(Data entries)
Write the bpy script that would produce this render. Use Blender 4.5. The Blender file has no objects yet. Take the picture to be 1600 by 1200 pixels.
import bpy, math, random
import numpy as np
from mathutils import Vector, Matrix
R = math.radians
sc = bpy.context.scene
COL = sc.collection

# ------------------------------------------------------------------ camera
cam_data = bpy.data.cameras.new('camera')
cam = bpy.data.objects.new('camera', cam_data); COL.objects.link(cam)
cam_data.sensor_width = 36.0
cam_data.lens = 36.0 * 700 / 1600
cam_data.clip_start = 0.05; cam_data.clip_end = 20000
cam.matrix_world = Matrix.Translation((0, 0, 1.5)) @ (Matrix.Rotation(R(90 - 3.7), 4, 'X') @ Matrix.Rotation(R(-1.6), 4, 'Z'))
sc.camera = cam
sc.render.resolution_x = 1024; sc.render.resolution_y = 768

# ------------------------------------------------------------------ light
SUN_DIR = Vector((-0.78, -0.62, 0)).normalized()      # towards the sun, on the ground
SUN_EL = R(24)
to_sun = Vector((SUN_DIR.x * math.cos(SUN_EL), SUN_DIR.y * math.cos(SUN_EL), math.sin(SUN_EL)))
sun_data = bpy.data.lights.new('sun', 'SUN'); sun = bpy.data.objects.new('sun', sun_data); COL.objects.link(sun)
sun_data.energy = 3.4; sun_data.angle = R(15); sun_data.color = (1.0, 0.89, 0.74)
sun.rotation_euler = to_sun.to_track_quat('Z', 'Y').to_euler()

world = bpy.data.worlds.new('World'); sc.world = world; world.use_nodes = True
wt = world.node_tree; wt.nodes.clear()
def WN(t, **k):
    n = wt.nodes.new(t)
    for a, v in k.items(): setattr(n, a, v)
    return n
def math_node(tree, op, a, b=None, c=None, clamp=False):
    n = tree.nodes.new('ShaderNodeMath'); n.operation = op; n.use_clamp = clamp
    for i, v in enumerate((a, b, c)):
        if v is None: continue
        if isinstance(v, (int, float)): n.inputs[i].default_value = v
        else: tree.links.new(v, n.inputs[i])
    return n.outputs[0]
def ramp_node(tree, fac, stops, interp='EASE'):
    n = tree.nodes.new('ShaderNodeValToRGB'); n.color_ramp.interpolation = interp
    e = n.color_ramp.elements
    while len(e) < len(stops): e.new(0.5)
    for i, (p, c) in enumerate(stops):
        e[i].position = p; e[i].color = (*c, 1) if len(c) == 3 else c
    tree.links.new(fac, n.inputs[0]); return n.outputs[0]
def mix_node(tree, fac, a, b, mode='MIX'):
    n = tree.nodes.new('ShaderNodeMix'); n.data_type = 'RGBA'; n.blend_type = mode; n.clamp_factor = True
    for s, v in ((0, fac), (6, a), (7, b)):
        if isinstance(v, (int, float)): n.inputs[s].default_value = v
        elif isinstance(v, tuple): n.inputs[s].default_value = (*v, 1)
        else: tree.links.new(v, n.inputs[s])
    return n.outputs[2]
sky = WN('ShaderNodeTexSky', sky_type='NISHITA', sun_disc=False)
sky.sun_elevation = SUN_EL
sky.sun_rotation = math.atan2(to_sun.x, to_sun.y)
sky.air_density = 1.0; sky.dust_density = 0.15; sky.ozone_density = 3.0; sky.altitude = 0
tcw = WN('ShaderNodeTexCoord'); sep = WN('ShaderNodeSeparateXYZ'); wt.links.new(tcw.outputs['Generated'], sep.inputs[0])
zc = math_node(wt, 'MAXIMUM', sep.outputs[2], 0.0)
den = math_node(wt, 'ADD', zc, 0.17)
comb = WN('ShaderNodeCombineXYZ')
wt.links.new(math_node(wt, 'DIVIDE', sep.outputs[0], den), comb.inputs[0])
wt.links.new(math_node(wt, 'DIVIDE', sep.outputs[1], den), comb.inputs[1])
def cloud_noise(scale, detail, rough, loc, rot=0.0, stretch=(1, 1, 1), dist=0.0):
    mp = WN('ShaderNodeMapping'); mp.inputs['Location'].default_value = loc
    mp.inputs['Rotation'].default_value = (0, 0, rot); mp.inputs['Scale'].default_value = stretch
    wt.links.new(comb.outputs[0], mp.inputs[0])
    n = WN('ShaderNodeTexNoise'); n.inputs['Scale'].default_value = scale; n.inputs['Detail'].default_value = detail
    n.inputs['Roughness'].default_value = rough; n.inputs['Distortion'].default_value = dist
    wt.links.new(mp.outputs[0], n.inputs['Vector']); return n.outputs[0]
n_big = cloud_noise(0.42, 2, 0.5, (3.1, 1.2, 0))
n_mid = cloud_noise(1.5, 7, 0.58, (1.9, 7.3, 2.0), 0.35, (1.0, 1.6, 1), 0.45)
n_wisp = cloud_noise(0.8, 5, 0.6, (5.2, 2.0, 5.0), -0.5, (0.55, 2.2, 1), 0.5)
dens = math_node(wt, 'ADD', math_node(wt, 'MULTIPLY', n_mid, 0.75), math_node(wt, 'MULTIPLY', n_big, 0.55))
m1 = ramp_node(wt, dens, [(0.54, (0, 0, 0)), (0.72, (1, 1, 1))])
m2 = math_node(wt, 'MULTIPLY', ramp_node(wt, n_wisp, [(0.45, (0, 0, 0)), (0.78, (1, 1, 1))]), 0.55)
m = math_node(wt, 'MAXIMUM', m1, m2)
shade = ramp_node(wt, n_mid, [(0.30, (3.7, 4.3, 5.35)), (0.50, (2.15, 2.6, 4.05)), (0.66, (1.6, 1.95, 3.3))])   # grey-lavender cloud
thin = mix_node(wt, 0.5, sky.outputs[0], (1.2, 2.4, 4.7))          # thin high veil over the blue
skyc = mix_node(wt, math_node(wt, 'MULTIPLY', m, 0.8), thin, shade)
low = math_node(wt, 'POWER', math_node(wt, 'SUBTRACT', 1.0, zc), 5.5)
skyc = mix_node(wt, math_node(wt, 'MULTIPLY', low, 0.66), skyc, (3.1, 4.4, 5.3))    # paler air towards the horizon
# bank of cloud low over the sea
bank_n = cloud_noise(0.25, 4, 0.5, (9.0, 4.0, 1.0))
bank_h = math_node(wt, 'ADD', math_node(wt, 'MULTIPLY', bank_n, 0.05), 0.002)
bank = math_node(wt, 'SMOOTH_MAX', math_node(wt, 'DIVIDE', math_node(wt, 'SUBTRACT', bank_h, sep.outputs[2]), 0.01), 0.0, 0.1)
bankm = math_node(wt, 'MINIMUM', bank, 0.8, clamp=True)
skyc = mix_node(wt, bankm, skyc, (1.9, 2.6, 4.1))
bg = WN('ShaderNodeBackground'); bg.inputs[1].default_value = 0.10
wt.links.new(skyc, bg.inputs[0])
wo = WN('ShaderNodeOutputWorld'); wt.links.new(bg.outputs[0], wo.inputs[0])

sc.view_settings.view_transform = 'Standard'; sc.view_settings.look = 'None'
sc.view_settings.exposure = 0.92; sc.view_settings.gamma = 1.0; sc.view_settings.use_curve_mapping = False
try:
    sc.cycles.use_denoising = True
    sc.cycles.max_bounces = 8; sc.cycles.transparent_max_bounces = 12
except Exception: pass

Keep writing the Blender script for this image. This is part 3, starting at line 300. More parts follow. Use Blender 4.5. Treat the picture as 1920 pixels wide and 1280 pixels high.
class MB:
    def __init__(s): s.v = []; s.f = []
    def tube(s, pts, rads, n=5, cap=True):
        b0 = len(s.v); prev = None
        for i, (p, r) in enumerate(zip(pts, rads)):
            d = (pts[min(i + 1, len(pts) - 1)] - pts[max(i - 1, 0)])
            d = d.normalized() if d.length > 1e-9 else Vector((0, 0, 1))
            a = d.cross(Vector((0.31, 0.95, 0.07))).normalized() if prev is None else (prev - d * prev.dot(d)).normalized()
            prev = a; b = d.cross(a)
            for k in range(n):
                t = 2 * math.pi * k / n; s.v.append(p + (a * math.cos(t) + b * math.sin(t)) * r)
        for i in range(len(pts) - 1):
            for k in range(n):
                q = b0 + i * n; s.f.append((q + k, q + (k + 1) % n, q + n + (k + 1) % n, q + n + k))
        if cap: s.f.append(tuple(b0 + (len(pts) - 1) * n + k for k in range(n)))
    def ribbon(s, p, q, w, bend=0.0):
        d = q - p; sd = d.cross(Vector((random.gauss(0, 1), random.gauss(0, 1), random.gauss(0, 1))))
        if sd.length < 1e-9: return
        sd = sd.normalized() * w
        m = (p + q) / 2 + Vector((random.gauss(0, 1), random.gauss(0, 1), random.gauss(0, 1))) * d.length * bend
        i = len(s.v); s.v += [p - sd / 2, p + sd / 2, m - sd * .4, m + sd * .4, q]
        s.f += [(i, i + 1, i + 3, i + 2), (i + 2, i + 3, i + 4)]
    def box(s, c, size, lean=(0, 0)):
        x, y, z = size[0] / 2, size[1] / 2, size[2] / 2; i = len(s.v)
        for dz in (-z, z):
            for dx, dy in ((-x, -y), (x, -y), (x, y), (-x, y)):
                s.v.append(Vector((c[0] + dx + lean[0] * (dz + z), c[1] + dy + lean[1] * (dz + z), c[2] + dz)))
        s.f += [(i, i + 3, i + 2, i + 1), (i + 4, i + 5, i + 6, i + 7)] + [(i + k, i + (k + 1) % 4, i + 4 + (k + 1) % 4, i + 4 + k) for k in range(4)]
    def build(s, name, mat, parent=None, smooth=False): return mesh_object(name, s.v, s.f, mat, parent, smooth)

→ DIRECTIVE
Quote the listing above from its first line to the line with "COL = sc.collection", inclusive, and add nothing.

→ RESPONSE TO THE EXERCISE
Write the bpy script that would produce this render. Use Blender 4.5. The Blender file has no objects yet. Take the picture to be 1600 by 1200 pixels.
import bpy, math, random
import numpy as np
from mathutils import Vector, Matrix
R = math.radians
sc = bpy.context.scene
COL = sc.collection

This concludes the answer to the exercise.